C.    Sitem Sosial Profetik
Sudah barang tentu jika melihat akar sejarahnya maka sistem sosial yang dibangun di dala Islam berlandaskan atas AL-Qur’an dan As-Sunnah Nabi Muhammad SAW. Tidak mudah memang mengkostruksikan sebuah sistem sosial yang islami, namun hal ini tidak membuat pesimis para pemikir Islam. Kuntowijoyo dan Moeslim Abdurrahman sepertinya berhasil memformulasikan sebuah tawaran baru tentang bagaimana Islam mentrans-formasikan kedalam kehidupan sosial. Pengambilan sepirit dalam wahyu dan sunah nabi telah banyak dilakukan oleh pemikir-pemikir Islam seperti K.H Ahmad Dahlan yang hidup di era kolonialisme mengaplikasikan semangat Q.S. Al-Ma’un dan Al-Ashr mencoba menyantuni anak-nak yatim, memberdaya-kan masyarakat secara status sosial dan pendidikan serta kesehatan.
Begitu juga sebaliknya Kuntowijoyo yang hidup pada masa orde-baru yang mampu mengintegrasikan Khazanah Islam dengan teori-teori sosial modern baik dibidang sejarah maupun sosiologi disamping sastra dan budaya.[4] Dalam bukunya Paradigma Ilmu Sosial Profetik telah berhasil memformulasikannya dengan landasan Q.S. Ali-Imran :110. Yang artinya “Kamu sekalian adalah umat yang terbaik yang dikeluarkan kepada umat manusia guna menyeru pada kebajikan dan mencegah kemungkaran serta beriman kepada Allah”. Dalam pandangan Kuntowijoyo tersebut maka terdapat tiga konsep kunci dari ayat tersebut.

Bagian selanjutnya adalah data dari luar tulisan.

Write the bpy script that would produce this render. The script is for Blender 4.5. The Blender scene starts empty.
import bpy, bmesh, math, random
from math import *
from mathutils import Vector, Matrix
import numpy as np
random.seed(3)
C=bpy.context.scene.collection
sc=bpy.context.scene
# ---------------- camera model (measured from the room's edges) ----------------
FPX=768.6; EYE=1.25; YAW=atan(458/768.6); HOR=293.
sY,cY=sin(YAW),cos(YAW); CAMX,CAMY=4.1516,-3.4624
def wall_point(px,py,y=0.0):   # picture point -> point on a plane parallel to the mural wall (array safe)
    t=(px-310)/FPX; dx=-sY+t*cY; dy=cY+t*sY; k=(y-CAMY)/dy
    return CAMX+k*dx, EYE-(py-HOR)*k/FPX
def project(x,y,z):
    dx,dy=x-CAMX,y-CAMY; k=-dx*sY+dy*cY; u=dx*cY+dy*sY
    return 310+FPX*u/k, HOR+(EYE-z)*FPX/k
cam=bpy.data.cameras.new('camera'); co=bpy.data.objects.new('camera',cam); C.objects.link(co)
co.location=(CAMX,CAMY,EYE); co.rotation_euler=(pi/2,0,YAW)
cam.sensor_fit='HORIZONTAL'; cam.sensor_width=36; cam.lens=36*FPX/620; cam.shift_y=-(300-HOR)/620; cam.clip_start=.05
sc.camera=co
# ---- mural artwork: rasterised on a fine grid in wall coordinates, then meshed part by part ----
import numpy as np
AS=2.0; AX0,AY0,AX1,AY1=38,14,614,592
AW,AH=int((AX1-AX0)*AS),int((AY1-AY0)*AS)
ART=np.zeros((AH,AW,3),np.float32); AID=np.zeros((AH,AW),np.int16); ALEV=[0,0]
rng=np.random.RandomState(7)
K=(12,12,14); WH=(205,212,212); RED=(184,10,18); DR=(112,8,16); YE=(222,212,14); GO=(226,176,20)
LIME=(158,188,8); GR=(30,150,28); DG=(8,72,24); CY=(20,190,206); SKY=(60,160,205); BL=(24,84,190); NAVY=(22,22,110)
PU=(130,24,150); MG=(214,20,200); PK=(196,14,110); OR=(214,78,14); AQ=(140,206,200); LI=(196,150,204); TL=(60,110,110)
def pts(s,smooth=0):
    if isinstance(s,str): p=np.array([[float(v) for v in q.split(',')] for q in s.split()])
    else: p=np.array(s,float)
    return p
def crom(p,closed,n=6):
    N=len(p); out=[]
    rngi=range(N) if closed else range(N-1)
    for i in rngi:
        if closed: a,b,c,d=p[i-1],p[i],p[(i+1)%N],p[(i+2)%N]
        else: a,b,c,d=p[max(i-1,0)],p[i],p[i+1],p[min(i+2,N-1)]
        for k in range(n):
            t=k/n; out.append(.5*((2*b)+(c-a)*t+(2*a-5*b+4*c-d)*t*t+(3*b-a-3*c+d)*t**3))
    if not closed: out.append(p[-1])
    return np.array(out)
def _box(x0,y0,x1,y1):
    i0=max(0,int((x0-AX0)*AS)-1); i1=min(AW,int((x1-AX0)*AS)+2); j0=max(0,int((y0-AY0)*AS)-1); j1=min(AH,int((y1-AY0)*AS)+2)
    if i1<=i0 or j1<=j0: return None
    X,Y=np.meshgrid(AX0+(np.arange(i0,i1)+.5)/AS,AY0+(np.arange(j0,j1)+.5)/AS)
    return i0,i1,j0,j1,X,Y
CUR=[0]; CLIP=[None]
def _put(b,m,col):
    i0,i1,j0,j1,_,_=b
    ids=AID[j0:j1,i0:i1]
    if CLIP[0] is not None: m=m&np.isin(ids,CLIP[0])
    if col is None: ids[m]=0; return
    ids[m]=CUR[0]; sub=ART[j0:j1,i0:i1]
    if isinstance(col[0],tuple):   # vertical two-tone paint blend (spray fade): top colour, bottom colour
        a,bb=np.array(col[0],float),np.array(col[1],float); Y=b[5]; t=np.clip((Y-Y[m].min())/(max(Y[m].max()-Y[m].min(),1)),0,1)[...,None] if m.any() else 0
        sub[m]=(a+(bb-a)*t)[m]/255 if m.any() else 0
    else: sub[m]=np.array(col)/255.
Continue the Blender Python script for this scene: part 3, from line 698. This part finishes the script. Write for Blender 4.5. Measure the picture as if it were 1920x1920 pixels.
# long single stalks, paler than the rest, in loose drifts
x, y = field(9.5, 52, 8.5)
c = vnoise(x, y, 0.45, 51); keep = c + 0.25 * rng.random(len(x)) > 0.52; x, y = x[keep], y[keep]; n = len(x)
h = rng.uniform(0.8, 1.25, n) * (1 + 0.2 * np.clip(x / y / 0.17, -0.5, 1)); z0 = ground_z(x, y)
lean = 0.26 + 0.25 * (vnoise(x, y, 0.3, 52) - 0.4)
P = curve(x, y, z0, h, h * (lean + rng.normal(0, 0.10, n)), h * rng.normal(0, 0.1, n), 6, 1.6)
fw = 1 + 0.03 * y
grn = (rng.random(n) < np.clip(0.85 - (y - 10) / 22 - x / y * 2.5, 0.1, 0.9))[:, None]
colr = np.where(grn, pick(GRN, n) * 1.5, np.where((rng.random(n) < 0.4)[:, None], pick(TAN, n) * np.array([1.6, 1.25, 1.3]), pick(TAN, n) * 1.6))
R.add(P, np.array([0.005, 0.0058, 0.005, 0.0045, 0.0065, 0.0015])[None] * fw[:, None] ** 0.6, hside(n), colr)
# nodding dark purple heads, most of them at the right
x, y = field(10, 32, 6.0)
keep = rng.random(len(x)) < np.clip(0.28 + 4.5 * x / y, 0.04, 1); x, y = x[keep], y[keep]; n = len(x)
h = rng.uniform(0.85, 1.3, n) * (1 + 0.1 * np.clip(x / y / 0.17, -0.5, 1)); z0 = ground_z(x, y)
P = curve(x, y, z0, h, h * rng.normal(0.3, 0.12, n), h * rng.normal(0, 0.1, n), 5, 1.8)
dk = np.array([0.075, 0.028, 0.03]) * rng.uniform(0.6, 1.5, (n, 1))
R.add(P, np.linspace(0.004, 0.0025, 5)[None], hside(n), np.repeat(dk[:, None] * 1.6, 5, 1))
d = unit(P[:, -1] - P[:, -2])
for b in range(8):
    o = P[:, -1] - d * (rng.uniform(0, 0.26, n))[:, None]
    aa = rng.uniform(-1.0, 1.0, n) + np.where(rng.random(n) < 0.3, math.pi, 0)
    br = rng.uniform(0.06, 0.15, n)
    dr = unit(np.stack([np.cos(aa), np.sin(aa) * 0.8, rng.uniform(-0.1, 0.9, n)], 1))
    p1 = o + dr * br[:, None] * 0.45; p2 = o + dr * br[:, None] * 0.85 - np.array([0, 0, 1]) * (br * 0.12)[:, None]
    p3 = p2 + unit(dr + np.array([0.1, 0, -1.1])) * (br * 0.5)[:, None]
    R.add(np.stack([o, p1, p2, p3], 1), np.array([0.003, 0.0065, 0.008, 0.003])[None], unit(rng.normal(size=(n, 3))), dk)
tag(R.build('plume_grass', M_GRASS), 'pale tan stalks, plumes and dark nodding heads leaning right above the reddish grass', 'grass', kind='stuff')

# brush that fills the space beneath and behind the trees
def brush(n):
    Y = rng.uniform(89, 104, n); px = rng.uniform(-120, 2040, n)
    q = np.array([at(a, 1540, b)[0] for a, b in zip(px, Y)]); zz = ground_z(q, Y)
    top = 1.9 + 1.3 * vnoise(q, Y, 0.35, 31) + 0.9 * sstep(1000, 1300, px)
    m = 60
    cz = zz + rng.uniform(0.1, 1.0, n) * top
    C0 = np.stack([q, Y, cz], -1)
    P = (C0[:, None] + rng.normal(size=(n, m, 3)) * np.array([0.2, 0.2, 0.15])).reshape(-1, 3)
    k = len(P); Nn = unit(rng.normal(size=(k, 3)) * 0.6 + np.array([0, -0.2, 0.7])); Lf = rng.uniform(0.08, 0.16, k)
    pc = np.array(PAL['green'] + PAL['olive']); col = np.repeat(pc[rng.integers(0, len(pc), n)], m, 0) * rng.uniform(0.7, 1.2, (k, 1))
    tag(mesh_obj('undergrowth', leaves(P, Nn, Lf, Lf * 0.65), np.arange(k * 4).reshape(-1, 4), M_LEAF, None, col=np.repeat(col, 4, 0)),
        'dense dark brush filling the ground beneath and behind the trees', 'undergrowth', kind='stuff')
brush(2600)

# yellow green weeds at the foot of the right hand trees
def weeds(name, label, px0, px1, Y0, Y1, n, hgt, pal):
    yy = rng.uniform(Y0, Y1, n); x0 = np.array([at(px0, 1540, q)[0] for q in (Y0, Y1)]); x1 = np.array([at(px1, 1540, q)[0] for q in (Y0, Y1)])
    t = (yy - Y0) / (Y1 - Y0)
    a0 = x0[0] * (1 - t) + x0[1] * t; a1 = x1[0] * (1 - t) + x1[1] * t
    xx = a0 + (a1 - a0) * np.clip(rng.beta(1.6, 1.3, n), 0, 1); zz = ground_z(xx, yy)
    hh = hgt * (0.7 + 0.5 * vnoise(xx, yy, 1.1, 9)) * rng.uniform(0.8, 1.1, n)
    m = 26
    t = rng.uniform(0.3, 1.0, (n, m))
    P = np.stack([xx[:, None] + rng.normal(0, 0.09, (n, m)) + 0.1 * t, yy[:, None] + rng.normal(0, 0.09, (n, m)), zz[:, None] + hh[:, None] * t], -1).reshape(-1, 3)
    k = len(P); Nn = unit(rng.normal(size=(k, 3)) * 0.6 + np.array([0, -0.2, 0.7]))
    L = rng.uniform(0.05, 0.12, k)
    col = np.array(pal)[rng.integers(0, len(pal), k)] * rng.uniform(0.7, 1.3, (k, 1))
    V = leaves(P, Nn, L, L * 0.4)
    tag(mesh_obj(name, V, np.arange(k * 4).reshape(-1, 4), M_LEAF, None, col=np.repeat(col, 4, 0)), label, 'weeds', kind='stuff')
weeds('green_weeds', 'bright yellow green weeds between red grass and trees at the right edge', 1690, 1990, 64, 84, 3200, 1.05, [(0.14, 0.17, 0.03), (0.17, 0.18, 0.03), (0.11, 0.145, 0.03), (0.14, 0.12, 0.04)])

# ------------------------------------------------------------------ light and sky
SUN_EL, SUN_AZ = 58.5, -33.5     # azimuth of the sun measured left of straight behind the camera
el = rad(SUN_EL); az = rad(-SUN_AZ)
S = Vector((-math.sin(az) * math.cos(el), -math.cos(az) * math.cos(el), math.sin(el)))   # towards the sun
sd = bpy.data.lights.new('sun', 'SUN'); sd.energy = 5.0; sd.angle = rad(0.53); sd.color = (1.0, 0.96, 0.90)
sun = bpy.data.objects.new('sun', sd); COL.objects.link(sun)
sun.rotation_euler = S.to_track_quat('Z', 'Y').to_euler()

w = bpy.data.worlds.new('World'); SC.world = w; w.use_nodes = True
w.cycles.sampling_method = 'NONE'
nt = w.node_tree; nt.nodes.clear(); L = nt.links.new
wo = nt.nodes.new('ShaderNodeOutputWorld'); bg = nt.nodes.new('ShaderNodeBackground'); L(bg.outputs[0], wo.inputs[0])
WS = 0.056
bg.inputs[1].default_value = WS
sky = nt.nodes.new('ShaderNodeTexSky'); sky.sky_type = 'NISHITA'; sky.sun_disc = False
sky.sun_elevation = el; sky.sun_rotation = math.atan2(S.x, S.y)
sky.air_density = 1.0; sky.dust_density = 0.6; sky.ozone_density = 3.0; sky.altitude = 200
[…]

Yakni pertama  liberasi, kedua humanisasi dan ketiga transendensi.[5]
1.      Liberasi
Leberasi yang berarti adalah pembebasan, secara implisit mempertegas bahwa Tuhan memberikan kebebasan kepada manusia baik menentukan nasib sendiri (self-determination) baik secara individu maupun kolektif. Kebebasan yang dimaksudkan disini bukan bebas sperti apa yang ada pada stigma kebebasan kaum eksistensialisme ateis jean paul sarte, melainkan bebas yang bernilai etis. Artinya tidak hanya sekedar kebebasan yang hanya sekedar refleksi filosofis namun kebebasan yang bernuansa praksis yang  menuntut agenda perubahan sosial dari ragam belenggu kemiskinan, keterbelakangan, penindasan, marginali-sasi dan sebagainya.
2.      Humanisasi
Humanisasi adalah bagaimana memanusiakan manusia, artinya membebaskan manusia sesuai harkat dan martabat yang dianugerahkan Tuhan. Harkat dan martabat dapat dibangun melalui tindakan individual dan kolektif yang berpijak atas nilai-nilai kebajikan dan menghindari dari kemungkaran. Memberikan hak-hak manusia sebagai manusia, artinya disini terdapat sikap egalitarian terhadap sesama manusia. Ada beberapa sistem sosial yang masih memandang status sosial secara ekonomi, intelektualitas, jabatan, pekerjaan dan lain sebagainya.
Contoh kongkrit tindakan humanisasi ialah PCM Krembang yang menginterpretasikan bahwa orang yang termarginalkan adalah orang-orang yang termarginalkan secara sosial seperti pelacur. Dengan segala ide dan gagasan serta setrategi PCM Krembang dapat merealisasikannya, dimulai sejak tahun 2012-2013 yang tidak banyak diliput media.[6]
3.      Transendensi
Transendensi ialah konsep yang paling dasar dari ketiganya, yaitu mencangkup konsep leberasi dan transendensi. Artinya sistem sosial yang dibangun tidak bersifat liar atau bebas yang takternilai, melainkan ada hubungannya secara imanin secara rasionalitas nilainya. Gerak sosial yang berlandaaskan nilai-nilai profetik.




[1] Ari Susanto, Membumisasikan Gerakan Sosial Islam Progresif, (Yogyakarta: Semesta Ilmu, 2017) hlm. 69.
[2] Ibid,. Hlm. 70.
[3] Kuntowijoyo, Identitas Politik umat Islam, (Bandung: Mizan, 1997), lm. 7.
[4] Sutikno, sebuah artikel “Rekonstruksi Teologi Profetik” yang disampaikan dalam acara SCPI dimalang.
[5] Kuntowijoyo, Paradigma Islam: Interpretasi untuk Aksi (Bandung: Penerbit Mizan, 1999), 88-89.
[6] Najib Burhani, Muhammadiyah Berkemajuan, (Yogyakarta: Penerbit Mizan, 2016), hlm. 104.